Biodiversity assessment in tropical wet evergreen forest: species composition and evaluation of sampling designs
Speaker : Dr. Ayyappan N., Researcher, IFP
Organisers : Department of Ecology, French Institute of Pondicherry.
Venue : Main Indology Hall, French Institute of Pondicherry, 11, Saint Louis Street, Pondicherry - 605 001.
Time : 10.30 am
Abstract
Species richness is the simplest and straightforward means to describe biodiversity among its components and it underlies many ecological models and conservation strategies. A wide range of sampling methodologies has been employed to measure this metric importantly to deal with the fact that the richness of species in a community usually cannot be observed directly because a complete enumeration of every species is seldom feasible. In practice, a sample of a community is assessed and more often small sample plots are frequently used for rapid assessment of biodiversity.

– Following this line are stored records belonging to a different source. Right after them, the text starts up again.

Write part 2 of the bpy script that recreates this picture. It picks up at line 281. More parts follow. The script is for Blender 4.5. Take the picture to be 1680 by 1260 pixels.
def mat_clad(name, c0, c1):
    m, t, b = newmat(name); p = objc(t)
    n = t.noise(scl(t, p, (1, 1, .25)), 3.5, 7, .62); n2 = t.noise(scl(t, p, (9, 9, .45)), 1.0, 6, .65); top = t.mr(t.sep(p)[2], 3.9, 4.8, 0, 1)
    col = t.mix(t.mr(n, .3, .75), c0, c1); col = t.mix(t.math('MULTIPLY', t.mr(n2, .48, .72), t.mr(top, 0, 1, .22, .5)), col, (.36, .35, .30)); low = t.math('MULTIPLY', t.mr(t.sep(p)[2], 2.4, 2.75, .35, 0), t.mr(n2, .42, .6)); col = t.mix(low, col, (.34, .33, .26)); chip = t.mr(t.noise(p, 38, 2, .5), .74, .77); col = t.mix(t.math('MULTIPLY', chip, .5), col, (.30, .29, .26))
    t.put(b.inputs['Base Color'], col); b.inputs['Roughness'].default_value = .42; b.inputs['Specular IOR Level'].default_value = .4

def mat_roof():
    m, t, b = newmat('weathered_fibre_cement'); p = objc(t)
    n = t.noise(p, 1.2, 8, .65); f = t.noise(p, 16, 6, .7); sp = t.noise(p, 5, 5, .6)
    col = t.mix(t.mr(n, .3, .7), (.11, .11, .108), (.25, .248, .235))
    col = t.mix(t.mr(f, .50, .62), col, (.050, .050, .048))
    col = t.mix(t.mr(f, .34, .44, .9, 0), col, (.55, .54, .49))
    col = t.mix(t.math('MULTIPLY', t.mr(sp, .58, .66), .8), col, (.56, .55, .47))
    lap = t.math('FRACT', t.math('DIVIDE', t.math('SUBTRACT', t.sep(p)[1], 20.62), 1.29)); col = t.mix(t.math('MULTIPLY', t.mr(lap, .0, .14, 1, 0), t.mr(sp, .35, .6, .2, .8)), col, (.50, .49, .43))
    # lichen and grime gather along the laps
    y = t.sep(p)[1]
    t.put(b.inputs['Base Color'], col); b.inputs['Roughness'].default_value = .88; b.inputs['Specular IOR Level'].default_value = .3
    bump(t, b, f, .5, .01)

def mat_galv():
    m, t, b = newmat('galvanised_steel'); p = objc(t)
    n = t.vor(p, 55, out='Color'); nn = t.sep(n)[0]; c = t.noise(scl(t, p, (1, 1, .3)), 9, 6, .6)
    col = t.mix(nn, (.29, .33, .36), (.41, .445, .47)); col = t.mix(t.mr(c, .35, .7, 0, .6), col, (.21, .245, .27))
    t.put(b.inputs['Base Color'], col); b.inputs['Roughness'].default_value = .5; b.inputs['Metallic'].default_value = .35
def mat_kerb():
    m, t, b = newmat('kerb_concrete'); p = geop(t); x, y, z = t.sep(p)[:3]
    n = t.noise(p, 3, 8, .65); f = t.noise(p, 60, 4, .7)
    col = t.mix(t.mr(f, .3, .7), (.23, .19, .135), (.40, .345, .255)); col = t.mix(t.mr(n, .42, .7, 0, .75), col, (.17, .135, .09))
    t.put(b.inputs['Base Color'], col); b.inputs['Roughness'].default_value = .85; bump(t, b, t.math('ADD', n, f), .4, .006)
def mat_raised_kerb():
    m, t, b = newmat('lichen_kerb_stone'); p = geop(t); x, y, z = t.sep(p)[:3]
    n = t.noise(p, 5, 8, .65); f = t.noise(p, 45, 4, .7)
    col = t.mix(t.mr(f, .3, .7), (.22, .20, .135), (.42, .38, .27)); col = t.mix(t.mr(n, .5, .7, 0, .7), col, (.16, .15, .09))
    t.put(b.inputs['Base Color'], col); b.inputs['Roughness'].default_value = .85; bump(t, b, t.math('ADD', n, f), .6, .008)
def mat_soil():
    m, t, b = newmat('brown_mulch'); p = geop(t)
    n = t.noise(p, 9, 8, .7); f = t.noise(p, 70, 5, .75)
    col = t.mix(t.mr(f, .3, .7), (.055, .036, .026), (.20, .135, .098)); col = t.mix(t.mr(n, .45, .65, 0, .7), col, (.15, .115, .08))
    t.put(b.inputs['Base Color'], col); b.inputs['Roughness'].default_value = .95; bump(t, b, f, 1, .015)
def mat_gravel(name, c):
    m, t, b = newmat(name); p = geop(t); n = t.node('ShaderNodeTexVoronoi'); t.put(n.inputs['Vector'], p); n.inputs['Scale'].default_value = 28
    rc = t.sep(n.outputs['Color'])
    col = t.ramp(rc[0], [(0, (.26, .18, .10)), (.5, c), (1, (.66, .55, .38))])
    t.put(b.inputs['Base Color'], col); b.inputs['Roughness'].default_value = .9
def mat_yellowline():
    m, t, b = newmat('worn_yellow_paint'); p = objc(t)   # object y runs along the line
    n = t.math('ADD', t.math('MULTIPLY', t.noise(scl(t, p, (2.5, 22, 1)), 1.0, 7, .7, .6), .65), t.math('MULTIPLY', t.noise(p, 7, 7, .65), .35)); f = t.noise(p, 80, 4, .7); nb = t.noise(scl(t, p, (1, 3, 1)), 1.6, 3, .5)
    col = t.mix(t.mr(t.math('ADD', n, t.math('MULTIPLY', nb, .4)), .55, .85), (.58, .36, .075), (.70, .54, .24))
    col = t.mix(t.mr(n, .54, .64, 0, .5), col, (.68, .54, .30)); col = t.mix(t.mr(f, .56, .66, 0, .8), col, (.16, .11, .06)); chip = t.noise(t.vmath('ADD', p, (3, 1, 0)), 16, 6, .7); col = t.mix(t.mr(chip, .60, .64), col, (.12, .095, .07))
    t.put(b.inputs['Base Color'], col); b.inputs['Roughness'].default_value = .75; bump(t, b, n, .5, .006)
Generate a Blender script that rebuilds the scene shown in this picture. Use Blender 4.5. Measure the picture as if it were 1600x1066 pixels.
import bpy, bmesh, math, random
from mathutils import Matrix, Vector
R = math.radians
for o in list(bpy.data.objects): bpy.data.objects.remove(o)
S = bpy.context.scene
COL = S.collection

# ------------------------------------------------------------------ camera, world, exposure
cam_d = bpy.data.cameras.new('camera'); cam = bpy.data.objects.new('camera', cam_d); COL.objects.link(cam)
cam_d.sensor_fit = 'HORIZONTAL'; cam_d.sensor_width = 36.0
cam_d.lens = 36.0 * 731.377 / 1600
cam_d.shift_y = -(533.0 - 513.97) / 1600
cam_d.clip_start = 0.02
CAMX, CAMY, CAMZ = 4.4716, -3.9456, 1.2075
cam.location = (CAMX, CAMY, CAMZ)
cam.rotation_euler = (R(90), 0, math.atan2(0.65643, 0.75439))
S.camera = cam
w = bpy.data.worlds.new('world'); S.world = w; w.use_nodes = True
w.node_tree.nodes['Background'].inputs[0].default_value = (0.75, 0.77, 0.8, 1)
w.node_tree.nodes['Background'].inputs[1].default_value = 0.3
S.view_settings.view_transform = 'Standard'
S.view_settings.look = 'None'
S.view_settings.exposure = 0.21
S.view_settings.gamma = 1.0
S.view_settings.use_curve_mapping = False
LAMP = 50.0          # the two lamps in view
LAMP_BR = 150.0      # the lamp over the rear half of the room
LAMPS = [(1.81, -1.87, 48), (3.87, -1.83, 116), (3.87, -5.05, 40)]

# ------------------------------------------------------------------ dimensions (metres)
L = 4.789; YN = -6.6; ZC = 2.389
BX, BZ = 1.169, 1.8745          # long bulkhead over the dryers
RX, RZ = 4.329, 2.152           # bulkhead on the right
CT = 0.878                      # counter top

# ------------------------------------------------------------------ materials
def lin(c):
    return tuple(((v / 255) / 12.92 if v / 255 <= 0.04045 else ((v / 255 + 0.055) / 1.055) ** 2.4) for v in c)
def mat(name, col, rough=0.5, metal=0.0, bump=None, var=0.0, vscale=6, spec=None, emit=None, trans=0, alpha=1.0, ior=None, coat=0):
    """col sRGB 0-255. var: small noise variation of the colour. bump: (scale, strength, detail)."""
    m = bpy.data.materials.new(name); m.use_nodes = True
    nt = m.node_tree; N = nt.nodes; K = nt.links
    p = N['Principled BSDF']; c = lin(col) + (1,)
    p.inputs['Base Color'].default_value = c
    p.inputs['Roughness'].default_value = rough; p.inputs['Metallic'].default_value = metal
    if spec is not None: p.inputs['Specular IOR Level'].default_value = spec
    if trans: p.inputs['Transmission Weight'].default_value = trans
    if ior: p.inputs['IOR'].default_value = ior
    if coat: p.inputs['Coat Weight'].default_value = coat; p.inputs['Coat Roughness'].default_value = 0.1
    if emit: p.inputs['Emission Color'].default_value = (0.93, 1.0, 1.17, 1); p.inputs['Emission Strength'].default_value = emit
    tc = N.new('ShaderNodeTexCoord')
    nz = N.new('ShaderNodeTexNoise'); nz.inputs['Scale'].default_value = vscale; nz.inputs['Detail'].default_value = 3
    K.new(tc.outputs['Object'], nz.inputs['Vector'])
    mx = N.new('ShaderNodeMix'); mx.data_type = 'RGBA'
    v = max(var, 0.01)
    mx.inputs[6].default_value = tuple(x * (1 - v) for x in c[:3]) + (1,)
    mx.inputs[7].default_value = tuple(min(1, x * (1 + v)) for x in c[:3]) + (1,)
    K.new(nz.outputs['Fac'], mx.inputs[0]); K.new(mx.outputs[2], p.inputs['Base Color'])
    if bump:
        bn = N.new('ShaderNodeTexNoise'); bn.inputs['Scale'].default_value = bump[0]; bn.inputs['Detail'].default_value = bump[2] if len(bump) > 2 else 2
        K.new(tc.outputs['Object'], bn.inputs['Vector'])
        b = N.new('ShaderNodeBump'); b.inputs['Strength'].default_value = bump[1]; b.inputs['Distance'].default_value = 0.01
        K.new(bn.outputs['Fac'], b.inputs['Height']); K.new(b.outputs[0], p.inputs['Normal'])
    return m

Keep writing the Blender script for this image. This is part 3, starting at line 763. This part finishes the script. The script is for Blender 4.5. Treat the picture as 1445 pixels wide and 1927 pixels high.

This presentation evaluates biodiversity assessment of trees (stems > 1 cm dbh) inventoried by employing two sampling designs - a contiguous (0.5hectare; 100 m x 50 m) and non-contiguous systematically laid 120 quadrats of 5 m x 5 m (totaling 0.3 ha) spread out within a in 30 ha plot of a tropical evergreen forest at Varagalaiar, Western Ghats, India. Altogether 124 species and 3,375 stems were enumerated. Although the two sampling designs harbored equal species richness (98 species in contiguous 0.5 ha and 99 in non-contiguous 0.3 ha), the species accumulation curve was steeper for non-contiguous sample than for the contiguous design. Both species-area and species-individuals rarefaction curves displayed similar trends for both the sampling design. Non-contiguous 0.3 ha area captured 33 exclusive species (33.3%) while contiguous 0.3 ha yielded 20 species as exclusives (23.3%). The two sampling designs shared 66 species.
Shannon and Simpson diversity indices were greater for non-contiguous sample, but the differences were minimal. One-way ANOVA revealed that the sub-samples of 0.025 ha, 0.05 ha, 0.1 ha and 0.15 ha of the two sampling designs did not differ significantly in species density, stem density (except for 0.025 ha) and basal area, which indicated the homogeneity of the studied area. The features such as occurrence of more number of trees, conspecifics, and relatively less number of exclusives and rare species in the contiguous sample design rather than the non-contiguous sample, could be the reason for the variation in species density between the sampling designs.